A Christmas Carol. In Prose. Being a Ghost Story of Christmas was published by Chapman & Hall, London, on 19 December 1843, in a first printing of 6,000 copies priced at 5s. It sold out by Christmas Eve. Dickens wrote it in six weeks — October to November 1843 — while simultaneously working on Martin Chuzzlewit, motivated by financial pressure and by his rage at the exploitation of children in mines and factories (he had recently read a government report on child labour). The result was the most famous short work of fiction in the English language.
The Story
Ebenezer Scrooge — “a squeezing, wrenching, grasping, scraping, clutching, covetous old sinner!” — is visited on Christmas Eve by the ghost of his dead partner Jacob Marley, dragging chains forged in life by selfishness, and by three spirits: the Ghost of Christmas Past (showing Scrooge his younger, happier self before greed consumed him), the Ghost of Christmas Present (showing the warmth of the Cratchit family — particularly Tiny Tim — and the suffering Scrooge’s miserliness causes), and the Ghost of Christmas Yet to Come (showing Scrooge’s own death, unmourned and unmissed). Scrooge awakes on Christmas morning transformed: “I am as light as a feather, I am as happy as an angel, I am as merry as a schoolboy.”
The story operates with fairy-tale simplicity, but its emotional power is genuine. Dickens believed in redemption — in the capacity of human beings to change — and Scrooge’s transformation is presented not as magic but as the inevitable result of seeing clearly: seeing what one has lost, what one is missing, and what one will become without change.
Cultural Impact
A Christmas Carol essentially invented modern Christmas. Before 1843, Christmas was a minor holiday in Britain — not a national institution. Dickens’s story (along with Prince Albert’s Christmas tree and the invention of Christmas cards in the same year) transformed it into the major cultural event it remains: a season of generosity, family gathering, goodwill, and concern for the poor. “Scrooge” entered the language as a synonym for miser; “Bah! Humbug!” became the universal expression of curmudgeonly refusal.

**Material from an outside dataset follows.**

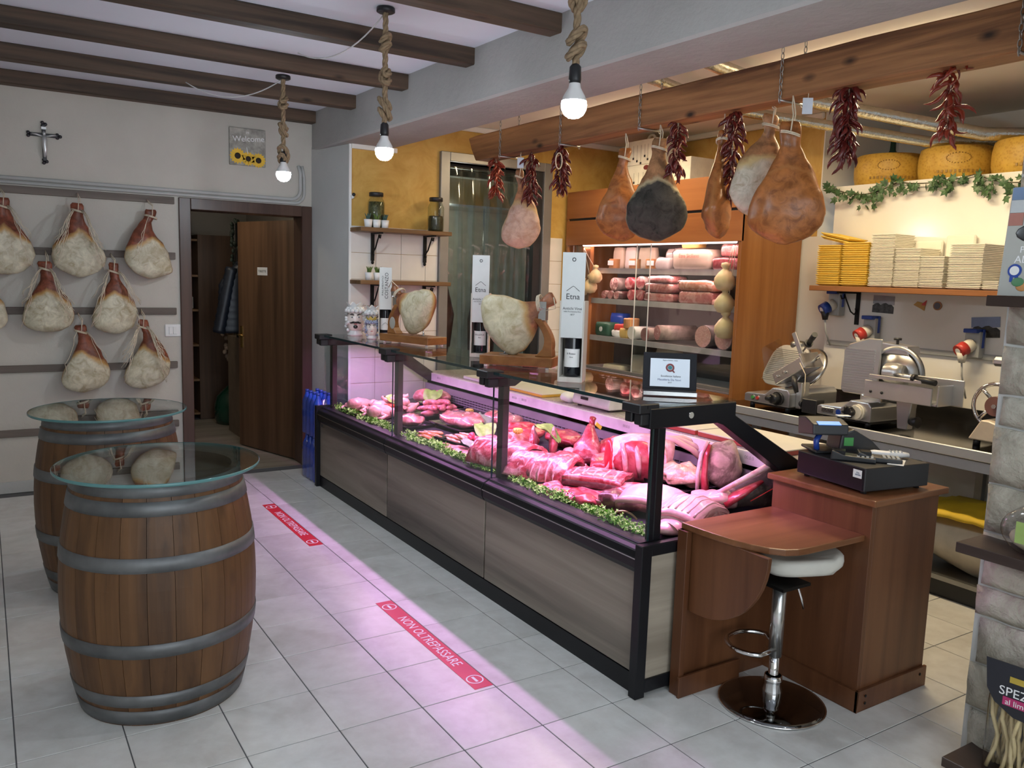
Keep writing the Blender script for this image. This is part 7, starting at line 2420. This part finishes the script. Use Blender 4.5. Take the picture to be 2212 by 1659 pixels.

Collecting A Christmas Carol
First edition (1843, Chapman & Hall, London): 6,000 copies, priced at 5s.
Identification points:
- Title page dated 1843 (“MDCCCXLIII”)
- Four hand-coloured etchings by John Leech
- Four woodcut illustrations
- Bound in salmon/red cloth with gilt edges
- “Stave I” on the first text page (not “Chapter I”)

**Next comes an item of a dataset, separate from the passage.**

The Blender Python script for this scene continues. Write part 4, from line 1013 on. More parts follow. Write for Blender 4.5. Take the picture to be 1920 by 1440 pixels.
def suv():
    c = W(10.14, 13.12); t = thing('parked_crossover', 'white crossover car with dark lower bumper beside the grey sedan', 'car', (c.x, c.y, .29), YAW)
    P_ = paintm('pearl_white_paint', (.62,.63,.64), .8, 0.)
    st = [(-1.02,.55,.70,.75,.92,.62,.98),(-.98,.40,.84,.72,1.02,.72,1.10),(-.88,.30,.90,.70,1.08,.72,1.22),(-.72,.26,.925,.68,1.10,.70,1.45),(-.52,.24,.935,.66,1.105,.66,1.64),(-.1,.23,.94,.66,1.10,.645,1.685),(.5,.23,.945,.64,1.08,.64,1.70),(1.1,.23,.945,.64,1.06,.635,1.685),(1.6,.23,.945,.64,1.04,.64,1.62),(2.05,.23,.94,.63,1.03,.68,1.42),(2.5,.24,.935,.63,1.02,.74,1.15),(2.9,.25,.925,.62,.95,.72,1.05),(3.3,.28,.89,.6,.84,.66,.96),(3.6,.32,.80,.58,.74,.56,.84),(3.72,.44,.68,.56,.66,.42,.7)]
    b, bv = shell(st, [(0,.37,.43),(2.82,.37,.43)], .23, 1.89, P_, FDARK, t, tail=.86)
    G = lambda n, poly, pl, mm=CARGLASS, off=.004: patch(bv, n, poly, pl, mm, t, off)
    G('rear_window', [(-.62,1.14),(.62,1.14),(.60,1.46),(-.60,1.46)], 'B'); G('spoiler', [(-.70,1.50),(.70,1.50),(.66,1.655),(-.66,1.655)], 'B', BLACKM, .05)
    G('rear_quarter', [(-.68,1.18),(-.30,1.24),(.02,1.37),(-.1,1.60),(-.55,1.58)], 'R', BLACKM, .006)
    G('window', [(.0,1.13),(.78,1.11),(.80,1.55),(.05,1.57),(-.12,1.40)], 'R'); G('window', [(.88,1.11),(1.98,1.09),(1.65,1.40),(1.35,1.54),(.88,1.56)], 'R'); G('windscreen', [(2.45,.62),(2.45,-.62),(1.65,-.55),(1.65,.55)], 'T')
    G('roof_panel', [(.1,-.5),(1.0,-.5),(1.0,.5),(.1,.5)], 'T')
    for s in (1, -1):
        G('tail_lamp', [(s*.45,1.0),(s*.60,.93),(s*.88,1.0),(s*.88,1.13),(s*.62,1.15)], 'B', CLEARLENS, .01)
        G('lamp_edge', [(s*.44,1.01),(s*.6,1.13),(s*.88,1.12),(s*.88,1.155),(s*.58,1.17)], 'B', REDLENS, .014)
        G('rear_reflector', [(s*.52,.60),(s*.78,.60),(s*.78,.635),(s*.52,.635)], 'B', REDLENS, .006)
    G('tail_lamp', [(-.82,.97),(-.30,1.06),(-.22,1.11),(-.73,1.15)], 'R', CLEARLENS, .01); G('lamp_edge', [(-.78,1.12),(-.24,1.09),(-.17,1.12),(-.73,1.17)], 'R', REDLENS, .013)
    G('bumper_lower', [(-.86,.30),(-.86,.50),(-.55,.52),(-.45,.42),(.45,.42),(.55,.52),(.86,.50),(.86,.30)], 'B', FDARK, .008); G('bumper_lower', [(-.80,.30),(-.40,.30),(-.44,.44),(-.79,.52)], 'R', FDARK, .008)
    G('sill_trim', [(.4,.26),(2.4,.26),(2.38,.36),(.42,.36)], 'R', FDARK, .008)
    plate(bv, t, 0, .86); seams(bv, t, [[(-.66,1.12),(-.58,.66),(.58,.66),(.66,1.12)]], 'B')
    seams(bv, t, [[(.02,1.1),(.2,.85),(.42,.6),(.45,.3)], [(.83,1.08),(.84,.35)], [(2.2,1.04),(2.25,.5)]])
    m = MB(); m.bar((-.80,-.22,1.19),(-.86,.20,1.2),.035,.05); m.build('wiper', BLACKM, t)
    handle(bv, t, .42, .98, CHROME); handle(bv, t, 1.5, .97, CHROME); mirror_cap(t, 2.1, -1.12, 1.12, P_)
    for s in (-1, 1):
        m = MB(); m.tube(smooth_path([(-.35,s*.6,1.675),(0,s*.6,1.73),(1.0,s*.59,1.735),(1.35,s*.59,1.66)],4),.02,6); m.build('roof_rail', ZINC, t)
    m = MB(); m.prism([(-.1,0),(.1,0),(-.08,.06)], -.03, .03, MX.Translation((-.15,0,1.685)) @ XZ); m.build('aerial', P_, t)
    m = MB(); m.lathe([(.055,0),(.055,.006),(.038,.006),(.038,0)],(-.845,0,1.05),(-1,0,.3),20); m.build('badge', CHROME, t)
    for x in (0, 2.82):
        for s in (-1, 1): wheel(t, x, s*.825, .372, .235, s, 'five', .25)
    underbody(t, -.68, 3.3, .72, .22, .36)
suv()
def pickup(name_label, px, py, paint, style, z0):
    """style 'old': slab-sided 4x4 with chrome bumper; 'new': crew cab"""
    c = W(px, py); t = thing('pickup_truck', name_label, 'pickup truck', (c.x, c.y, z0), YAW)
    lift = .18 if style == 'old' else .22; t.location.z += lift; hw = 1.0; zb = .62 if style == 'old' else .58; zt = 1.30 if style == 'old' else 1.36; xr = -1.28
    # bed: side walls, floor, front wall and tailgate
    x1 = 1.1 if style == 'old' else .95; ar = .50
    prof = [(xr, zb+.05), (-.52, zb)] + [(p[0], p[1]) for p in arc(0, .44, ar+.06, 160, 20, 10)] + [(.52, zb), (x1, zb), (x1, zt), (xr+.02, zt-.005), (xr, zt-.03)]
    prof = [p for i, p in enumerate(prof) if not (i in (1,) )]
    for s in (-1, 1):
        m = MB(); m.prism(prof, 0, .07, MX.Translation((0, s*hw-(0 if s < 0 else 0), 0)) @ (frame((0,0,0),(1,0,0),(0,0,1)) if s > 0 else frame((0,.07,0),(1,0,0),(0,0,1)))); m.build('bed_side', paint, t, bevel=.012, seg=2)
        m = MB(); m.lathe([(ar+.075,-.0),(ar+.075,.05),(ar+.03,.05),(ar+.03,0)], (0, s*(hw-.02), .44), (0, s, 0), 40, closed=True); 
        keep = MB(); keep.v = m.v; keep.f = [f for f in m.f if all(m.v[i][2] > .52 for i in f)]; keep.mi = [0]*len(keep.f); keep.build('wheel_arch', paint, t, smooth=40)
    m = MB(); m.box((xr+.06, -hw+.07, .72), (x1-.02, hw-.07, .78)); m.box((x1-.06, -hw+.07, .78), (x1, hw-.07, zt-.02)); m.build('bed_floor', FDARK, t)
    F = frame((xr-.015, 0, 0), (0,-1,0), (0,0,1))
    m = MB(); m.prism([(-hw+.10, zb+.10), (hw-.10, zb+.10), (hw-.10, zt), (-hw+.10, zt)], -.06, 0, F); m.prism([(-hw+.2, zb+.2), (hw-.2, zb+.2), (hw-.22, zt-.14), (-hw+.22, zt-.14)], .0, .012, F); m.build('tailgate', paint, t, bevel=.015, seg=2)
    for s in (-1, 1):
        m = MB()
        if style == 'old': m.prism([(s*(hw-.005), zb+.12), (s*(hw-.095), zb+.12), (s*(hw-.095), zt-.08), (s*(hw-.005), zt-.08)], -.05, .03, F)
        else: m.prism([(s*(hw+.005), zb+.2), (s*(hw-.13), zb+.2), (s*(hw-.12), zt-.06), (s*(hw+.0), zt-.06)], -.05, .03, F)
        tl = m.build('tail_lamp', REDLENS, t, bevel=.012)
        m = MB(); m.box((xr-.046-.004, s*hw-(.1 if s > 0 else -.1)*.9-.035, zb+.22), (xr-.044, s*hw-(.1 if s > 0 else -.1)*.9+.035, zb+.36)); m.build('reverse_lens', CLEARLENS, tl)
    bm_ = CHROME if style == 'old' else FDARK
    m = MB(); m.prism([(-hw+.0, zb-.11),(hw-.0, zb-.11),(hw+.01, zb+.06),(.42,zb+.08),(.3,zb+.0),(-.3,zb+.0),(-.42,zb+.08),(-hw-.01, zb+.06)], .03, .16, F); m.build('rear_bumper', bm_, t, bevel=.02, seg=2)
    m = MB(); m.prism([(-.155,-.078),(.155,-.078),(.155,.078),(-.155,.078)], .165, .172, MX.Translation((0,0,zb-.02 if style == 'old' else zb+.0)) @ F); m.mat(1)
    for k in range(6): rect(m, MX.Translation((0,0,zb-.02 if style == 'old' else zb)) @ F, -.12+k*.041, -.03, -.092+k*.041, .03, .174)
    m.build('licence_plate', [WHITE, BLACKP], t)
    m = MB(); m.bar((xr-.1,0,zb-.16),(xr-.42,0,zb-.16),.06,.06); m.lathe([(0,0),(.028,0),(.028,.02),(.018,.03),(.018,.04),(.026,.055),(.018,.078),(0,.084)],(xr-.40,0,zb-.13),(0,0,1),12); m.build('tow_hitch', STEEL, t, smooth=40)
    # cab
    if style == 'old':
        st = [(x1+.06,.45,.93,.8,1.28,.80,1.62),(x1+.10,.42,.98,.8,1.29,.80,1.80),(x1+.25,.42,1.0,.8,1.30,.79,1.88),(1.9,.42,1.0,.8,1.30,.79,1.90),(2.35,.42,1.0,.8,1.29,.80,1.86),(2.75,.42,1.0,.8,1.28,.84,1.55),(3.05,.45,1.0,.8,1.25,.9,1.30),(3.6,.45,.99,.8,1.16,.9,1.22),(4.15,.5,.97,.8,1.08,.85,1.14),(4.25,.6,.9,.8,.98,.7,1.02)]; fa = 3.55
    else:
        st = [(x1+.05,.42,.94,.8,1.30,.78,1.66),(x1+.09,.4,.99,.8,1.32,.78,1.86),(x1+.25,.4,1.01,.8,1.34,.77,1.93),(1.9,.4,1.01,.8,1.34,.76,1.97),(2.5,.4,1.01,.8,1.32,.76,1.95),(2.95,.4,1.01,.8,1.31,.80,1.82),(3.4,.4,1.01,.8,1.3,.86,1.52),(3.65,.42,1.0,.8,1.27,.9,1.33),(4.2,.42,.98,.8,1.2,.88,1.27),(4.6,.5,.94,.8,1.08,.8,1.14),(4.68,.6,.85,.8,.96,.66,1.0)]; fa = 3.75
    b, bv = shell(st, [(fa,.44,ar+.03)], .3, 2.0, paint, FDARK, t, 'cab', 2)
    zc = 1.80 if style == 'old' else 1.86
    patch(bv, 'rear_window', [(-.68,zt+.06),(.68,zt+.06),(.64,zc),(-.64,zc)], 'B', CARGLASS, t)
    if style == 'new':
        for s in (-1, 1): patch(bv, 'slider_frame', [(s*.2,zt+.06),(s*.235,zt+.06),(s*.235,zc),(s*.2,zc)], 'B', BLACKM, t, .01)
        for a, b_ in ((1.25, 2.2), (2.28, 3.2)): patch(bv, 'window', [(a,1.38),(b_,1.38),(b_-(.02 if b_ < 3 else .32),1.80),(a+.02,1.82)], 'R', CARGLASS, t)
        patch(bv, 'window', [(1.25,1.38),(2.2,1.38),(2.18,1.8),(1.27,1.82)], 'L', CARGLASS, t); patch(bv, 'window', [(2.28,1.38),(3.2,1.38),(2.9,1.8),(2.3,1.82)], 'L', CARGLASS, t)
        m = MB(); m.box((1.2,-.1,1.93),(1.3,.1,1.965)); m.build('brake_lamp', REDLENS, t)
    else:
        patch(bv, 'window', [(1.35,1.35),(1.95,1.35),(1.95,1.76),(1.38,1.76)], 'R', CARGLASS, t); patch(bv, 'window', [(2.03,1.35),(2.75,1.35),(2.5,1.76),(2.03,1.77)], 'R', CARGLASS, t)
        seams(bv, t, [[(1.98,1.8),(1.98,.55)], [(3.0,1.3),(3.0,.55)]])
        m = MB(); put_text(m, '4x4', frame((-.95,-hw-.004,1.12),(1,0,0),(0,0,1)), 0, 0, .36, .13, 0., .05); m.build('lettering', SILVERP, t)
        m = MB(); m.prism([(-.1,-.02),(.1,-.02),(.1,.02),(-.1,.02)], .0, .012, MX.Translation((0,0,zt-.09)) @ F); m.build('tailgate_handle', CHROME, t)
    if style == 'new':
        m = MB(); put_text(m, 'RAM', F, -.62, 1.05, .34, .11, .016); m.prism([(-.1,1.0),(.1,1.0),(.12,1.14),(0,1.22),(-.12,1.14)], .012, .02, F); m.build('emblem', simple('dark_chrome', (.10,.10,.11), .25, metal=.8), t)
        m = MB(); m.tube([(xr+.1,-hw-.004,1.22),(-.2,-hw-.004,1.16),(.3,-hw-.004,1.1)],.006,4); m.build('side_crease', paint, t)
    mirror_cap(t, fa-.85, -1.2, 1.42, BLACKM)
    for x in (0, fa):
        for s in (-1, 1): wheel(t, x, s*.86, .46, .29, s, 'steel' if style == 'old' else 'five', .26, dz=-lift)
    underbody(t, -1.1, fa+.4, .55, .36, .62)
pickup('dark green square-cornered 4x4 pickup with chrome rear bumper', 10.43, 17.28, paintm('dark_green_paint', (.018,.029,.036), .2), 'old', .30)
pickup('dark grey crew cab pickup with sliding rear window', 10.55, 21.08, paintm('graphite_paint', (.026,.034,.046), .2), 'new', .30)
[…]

- The title page text is printed in red and blue
First edition, first issue:
- Fine copy in original cloth: $30,000–$80,000
- Very Good: $10,000–$30,000
- Reading copy: $3,000–$10,000
Issue points are critical for this title: first issue has “Stave I” (corrected from “Stave One” in later issues); the colour of the endpapers (green or yellow-green in first issue); and the publisher’s advertisements at the back.

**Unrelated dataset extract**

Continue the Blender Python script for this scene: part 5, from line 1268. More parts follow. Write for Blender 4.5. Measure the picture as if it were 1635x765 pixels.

Value trajectory (2016–2026): Approximately 1.5× for fine copies. The book’s universal cultural significance and the existence of dedicated Christmas Carol collectors sustain strong, predictable demand.
Frequently Asked Questions
Why “Stave” instead of “Chapter”? A stave is a staff or verse of music — Dickens called his chapters “staves” because the story is a “Carol.” The musical metaphor extends throughout: the book is structured in five movements (like a symphony) rather than chapters.
Did Dickens make money from this? Less than expected. He insisted on expensive production (gilt edges, hand-coloured plates) that kept the price high (5s) while eating into profits. He received approximately £230 from the first edition — far less than he needed.
Is this the most adapted work in English literature? Arguably yes. Hundreds of film, television, stage, and radio adaptations exist — from the 1951 Alastair Sim film to the Muppets to countless theatrical productions every December.